▶ _WHAT YOU ARE ASKED TO DO_
Repeat the lines below exactly as written, please, from the line with "were 1280x960 pixels." to the line with "DOWN_LIGHT = 30.0", both lines included, and no others.

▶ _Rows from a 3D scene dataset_
##########
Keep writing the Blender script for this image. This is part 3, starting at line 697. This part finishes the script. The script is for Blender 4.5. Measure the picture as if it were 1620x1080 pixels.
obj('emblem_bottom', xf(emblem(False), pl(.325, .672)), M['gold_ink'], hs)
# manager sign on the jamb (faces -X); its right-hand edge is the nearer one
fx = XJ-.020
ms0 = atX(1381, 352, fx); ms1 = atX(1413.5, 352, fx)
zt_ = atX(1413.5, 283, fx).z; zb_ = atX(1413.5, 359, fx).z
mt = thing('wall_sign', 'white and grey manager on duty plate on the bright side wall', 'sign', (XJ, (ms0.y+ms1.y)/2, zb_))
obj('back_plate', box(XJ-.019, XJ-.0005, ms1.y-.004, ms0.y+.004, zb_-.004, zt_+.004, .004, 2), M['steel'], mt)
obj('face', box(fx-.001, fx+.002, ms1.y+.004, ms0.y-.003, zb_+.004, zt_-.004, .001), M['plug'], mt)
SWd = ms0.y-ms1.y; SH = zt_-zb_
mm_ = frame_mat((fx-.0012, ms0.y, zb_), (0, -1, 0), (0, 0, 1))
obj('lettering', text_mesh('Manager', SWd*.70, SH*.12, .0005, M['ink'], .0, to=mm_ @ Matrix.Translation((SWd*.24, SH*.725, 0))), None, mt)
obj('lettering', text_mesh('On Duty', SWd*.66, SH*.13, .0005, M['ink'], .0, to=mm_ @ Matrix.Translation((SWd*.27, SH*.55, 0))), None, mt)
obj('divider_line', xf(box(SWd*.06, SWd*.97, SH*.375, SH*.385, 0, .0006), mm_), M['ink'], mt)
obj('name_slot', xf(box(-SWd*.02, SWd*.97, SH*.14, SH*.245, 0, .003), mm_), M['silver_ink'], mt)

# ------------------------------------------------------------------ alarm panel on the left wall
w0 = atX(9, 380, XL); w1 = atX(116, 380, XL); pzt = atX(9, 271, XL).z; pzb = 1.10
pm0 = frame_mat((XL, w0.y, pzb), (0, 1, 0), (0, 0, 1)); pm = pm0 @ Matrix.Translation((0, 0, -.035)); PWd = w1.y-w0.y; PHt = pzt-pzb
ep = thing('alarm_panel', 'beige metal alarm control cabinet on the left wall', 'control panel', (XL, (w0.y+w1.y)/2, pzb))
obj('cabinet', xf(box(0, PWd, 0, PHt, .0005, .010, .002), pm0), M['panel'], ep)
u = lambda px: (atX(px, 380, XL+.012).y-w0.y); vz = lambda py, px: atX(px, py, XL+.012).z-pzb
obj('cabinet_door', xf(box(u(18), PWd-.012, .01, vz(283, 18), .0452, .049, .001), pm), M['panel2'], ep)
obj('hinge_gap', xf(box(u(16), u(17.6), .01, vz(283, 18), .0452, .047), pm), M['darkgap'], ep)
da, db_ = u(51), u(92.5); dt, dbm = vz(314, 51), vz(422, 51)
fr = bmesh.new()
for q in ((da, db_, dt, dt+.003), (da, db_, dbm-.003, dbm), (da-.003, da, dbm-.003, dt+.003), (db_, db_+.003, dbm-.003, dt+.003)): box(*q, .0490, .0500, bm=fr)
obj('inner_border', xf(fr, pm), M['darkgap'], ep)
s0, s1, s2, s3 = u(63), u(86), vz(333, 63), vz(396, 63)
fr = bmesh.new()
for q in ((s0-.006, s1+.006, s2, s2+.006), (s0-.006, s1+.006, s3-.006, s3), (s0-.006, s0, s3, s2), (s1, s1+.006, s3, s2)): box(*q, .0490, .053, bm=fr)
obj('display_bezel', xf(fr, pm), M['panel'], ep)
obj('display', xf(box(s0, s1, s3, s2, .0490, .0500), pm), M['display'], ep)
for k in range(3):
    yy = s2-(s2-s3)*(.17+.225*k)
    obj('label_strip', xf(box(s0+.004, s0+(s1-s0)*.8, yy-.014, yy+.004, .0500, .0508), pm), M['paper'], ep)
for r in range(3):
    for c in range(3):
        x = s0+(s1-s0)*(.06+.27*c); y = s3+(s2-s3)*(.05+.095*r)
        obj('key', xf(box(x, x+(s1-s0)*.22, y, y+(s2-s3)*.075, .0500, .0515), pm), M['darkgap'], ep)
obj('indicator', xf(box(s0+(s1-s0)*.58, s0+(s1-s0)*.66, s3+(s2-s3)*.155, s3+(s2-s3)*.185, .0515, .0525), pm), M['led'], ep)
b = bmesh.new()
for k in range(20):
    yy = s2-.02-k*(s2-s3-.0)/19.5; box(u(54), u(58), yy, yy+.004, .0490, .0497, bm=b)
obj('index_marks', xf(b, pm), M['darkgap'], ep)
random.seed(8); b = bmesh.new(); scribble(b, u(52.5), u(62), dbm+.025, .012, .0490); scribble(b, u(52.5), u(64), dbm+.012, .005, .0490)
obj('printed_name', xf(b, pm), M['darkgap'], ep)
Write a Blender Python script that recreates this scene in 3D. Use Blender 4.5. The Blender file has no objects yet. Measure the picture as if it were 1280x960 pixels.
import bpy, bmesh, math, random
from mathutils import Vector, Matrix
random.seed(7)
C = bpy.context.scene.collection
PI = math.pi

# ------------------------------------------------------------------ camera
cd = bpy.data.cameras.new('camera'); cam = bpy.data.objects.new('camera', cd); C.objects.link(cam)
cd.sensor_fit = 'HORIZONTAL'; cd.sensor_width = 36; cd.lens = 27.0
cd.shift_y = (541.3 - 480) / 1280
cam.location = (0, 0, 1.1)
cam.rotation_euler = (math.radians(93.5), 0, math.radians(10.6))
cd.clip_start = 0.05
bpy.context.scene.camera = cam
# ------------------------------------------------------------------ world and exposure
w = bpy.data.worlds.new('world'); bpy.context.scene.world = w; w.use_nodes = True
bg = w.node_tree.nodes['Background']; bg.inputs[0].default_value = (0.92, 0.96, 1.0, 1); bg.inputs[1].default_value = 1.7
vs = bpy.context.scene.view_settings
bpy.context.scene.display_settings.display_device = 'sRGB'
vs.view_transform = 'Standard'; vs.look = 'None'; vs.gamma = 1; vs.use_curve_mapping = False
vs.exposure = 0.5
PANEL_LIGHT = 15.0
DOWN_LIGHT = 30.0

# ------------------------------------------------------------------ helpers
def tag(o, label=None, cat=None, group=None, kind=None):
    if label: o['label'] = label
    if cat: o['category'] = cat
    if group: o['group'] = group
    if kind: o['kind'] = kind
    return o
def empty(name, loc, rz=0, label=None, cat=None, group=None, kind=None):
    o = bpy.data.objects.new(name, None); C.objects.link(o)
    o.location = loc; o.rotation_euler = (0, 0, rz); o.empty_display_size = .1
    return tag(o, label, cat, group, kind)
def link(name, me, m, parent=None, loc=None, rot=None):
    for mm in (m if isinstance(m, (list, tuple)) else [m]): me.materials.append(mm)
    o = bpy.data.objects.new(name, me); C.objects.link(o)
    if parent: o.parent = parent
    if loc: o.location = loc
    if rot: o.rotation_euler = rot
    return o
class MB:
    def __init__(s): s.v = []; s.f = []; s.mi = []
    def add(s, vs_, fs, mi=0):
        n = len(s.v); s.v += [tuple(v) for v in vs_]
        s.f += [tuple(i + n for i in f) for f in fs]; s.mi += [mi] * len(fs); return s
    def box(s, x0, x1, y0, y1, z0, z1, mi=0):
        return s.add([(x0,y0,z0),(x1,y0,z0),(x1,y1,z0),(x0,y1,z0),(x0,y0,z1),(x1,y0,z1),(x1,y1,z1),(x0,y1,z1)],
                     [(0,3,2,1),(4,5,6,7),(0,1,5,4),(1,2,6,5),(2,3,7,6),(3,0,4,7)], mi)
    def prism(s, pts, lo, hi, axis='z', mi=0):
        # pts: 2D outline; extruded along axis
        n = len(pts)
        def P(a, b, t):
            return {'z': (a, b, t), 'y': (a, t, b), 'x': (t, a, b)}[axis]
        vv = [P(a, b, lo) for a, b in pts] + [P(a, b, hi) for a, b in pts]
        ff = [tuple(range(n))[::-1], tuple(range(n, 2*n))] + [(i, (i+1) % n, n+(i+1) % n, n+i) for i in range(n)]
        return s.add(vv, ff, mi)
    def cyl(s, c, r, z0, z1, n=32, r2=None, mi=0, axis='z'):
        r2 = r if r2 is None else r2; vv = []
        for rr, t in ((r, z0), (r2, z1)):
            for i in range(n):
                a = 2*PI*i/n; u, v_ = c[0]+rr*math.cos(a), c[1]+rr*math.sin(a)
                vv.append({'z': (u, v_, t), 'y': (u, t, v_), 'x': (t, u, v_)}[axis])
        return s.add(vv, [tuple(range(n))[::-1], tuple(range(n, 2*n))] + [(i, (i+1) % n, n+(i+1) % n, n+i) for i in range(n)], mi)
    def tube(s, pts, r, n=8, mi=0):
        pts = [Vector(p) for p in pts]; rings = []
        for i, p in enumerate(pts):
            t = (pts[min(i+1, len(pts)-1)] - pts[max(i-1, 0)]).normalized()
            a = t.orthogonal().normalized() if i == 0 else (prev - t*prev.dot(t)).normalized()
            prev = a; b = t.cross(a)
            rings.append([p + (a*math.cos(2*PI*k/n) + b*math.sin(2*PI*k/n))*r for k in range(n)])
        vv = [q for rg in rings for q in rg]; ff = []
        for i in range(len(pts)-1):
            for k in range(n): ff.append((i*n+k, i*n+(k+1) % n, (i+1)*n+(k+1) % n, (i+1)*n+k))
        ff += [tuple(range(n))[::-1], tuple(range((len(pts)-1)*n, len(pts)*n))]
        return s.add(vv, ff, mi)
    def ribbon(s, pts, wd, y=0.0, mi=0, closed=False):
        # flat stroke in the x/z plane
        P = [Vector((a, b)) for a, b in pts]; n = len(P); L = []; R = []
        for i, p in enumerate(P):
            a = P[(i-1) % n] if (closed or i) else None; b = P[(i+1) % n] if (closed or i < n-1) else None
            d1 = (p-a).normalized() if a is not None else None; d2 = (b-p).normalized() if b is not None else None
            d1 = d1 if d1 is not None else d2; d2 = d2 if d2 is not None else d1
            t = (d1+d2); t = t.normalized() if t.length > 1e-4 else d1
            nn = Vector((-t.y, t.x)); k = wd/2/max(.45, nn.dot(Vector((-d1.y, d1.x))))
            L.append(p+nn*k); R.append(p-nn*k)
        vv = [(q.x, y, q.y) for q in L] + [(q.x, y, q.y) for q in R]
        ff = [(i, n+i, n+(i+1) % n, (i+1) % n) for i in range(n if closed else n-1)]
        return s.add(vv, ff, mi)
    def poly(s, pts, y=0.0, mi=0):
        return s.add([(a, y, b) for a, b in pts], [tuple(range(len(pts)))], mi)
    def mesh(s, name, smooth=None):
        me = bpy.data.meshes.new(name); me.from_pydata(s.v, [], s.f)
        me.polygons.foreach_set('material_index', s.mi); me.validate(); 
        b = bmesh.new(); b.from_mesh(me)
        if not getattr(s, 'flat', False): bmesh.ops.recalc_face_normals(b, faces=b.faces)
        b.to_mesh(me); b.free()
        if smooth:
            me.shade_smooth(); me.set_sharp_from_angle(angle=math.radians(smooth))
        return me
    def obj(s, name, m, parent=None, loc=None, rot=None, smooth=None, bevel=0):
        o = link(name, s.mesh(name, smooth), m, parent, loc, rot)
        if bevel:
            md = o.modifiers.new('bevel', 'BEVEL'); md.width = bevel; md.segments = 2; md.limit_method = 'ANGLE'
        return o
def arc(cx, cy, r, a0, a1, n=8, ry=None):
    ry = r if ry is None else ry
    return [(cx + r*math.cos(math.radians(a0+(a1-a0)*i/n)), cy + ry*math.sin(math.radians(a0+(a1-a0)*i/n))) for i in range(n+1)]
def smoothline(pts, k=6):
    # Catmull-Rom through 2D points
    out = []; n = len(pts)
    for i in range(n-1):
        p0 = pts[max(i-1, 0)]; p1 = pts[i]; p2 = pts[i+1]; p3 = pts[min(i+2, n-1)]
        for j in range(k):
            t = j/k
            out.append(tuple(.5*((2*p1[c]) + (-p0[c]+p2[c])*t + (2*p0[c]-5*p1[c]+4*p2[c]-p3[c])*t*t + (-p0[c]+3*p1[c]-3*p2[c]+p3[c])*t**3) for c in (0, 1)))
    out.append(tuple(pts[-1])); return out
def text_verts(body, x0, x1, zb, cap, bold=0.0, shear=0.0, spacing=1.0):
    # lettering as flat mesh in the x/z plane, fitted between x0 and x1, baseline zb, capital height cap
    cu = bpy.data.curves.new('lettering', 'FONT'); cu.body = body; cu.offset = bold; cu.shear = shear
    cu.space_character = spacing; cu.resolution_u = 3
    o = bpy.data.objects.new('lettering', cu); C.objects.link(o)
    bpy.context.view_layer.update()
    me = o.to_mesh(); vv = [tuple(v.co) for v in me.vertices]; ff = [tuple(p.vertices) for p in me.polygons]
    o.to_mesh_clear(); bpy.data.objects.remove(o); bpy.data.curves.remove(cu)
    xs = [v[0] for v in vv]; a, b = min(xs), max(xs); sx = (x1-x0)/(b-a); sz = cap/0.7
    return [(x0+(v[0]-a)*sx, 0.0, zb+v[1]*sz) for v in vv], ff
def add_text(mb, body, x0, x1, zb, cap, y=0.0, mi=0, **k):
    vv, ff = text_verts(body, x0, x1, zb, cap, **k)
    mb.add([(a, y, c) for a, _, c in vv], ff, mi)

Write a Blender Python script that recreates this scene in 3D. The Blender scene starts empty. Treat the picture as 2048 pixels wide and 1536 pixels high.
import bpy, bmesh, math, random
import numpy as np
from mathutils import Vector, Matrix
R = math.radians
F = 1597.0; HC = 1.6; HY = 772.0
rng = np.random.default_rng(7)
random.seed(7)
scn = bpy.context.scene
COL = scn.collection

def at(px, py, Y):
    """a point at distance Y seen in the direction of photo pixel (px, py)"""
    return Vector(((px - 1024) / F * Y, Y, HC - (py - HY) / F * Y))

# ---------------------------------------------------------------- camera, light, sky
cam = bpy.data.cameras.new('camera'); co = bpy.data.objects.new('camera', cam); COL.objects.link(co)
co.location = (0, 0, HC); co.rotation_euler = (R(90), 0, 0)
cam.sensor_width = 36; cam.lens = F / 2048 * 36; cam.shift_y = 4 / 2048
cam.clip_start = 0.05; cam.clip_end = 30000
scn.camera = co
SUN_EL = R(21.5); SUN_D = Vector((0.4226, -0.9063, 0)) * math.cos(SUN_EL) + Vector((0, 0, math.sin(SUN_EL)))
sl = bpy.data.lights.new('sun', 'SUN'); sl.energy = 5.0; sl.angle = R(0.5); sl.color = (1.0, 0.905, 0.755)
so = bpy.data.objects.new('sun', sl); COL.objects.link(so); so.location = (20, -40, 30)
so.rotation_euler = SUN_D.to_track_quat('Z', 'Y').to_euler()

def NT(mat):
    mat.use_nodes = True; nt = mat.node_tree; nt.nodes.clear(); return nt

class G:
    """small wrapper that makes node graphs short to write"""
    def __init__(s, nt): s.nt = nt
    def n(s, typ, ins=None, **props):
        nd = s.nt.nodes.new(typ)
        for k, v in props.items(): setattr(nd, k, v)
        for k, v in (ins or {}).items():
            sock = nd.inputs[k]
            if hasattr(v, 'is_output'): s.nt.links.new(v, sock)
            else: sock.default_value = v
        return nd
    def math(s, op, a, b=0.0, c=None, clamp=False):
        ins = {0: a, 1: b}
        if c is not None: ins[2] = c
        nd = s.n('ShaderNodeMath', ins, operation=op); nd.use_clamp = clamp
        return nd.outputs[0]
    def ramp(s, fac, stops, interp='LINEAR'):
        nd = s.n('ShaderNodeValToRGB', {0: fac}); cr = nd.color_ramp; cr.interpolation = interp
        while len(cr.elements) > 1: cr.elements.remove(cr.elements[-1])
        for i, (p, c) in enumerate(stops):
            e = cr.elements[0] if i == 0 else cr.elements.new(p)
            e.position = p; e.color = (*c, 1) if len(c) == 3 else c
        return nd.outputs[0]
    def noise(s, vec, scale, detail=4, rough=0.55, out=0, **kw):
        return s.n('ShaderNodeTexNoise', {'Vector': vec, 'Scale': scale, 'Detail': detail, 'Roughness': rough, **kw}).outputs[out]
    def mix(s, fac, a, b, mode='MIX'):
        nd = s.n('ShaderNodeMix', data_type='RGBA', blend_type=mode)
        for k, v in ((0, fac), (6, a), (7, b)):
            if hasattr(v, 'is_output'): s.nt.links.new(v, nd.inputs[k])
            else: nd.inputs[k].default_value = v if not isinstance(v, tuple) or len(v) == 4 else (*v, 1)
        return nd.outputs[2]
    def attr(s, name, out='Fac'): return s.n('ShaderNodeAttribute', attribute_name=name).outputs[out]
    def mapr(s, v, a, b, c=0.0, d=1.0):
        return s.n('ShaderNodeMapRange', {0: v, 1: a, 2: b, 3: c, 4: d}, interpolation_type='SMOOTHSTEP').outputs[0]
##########
▶ _CORRECT OUTPUT_
Write a Blender Python script that recreates this scene in 3D. Use Blender 4.5. The Blender file has no objects yet. Measure the picture as if it were 1280x960 pixels.
import bpy, bmesh, math, random
from mathutils import Vector, Matrix
random.seed(7)
C = bpy.context.scene.collection
PI = math.pi

# ------------------------------------------------------------------ camera
cd = bpy.data.cameras.new('camera'); cam = bpy.data.objects.new('camera', cd); C.objects.link(cam)
cd.sensor_fit = 'HORIZONTAL'; cd.sensor_width = 36; cd.lens = 27.0
cd.shift_y = (541.3 - 480) / 1280
cam.location = (0, 0, 1.1)
cam.rotation_euler = (math.radians(93.5), 0, math.radians(10.6))
cd.clip_start = 0.05
bpy.context.scene.camera = cam
# ------------------------------------------------------------------ world and exposure
w = bpy.data.worlds.new('world'); bpy.context.scene.world = w; w.use_nodes = True
bg = w.node_tree.nodes['Background']; bg.inputs[0].default_value = (0.92, 0.96, 1.0, 1); bg.inputs[1].default_value = 1.7
vs = bpy.context.scene.view_settings
bpy.context.scene.display_settings.display_device = 'sRGB'
vs.view_transform = 'Standard'; vs.look = 'None'; vs.gamma = 1; vs.use_curve_mapping = False
vs.exposure = 0.5
PANEL_LIGHT = 15.0
DOWN_LIGHT = 30.0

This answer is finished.